Nonprofit goes solar to save

Panels let food bank buy 13,000 more pounds yearly

Sam Schwarz, left, and Seth Lucas install solar panels on the roof of the South Coast Food Share pantry in Myrtle Point, Ore., on April 5. (Associated Press)
Nate Traylor The (Coos Bay, Ore.) World

MYRTLE POINT, Ore – The Myrtle Point Food Share wants to be a shining example of efficiency.

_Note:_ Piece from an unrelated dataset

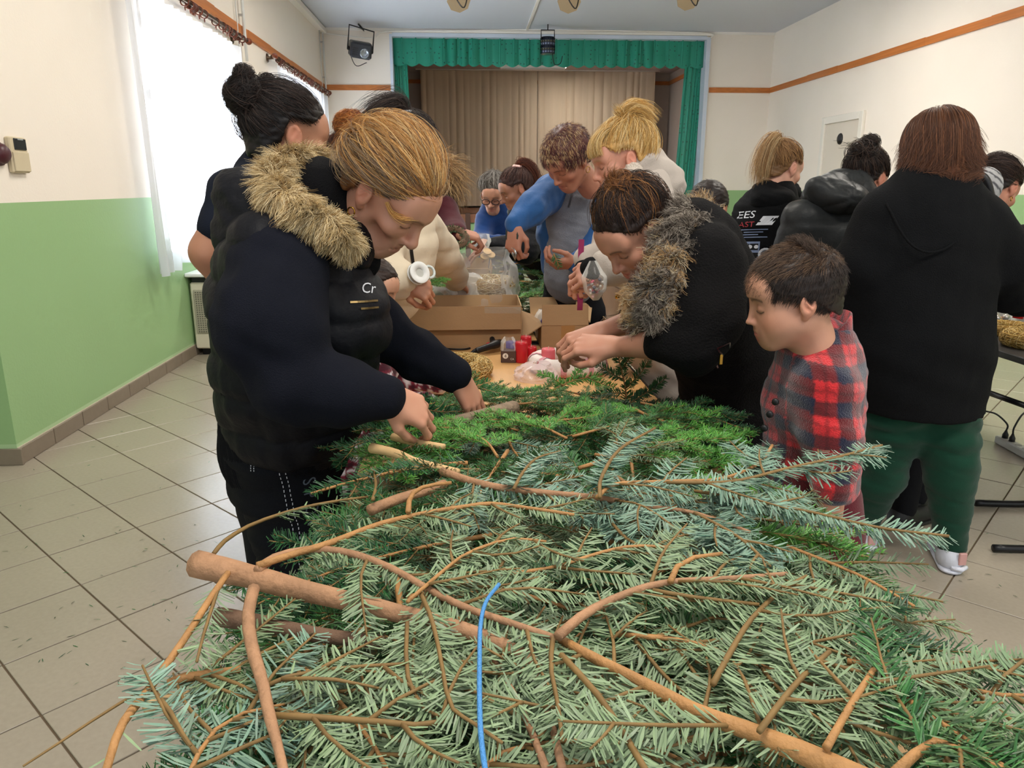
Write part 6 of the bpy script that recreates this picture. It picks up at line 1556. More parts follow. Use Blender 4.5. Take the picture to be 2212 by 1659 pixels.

Taking advantage of a break in the weather on a Wednesday afternoon, Seth Lucas and Sam Schwarz schlepped solar panels across the food bank’s roof and cautiously laid them across racks, positioning them just so.

Lucas: “Hold it.”

Schwarz: “Holding.”

And with that, Lucas bolted the umpteenth panel into place.

Only about 50 more to go.

Oregon Coast Community Action’s food bank solar project will boast one of the largest photovoltaic arrays on the South Coast. Its 20.93-kilowatt system is even larger than the Coos Bay Visitor Center’s.

Myrtle Point Food Share will be one of the few food banks in the state using renewable energy and the only one in Coos and Curry counties.

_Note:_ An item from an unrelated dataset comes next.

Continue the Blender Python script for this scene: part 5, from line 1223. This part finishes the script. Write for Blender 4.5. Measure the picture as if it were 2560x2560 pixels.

“Oregon Coast Community Action has been looking for ways to lower long-term operating costs,” said Shannon Souza of Coos Bay’s Sol Coast Consulting and Design.

She designed the project; her husband, Seth Lucas, is installing it.

Going solar is a pretty progressive step for a nonprofit agency. Patricia Gouveia, ORCCA’s director of essential services, said she hopes other organizations will follow ORCCA’s lead.

“If our mission is to help low-income people get food, why not do it the most efficient way possible?” Gouveia said.

The project was funded by a $40,375 grant from Pacific Power’s Blue Sky program and a matching grant from Energy Trust of Oregon.

ORCCA’s board of directors contributed another $20,000.

“It’s not a traditional approach for CAPs (community action programs) to do this,” Gouveia said.

And Myrtle Point Food Share isn’t a traditional pantry. ORCCA renovated an old church at 1320 Maryland Ave. into a shopping-style food bank.

It’s set up like any grocery, with a bank of coolers, giving clients a traditional shopping experience. In other words, the needy aren’t handed boxes of food, Gouveia explained.

“Just because you need assistance for food doesn’t mean it shouldn’t be a dignified process,” she said.

Keeping all those appliances humming is costly, which compelled ORCCA to seek an alternative energy source.

The panels are expected to save ORCCA about $1,820 a year. That will amount to about 13,000 more pounds of food annually.

ORCCA isn’t the only agency looking to the sun for energy solutions.

“Nonprofits have been pursuing solar the most aggressively the past few years,” Souza said.

However, nonprofits and government agencies don’t directly qualify for those slick tax breaks that businesses and individuals do.

Last year, Blue Sky helped fund about 10 renewable energy projects for public and nonprofit facilities throughout the state, including solar panel installations in Coos Bay at the visitor center and fire station.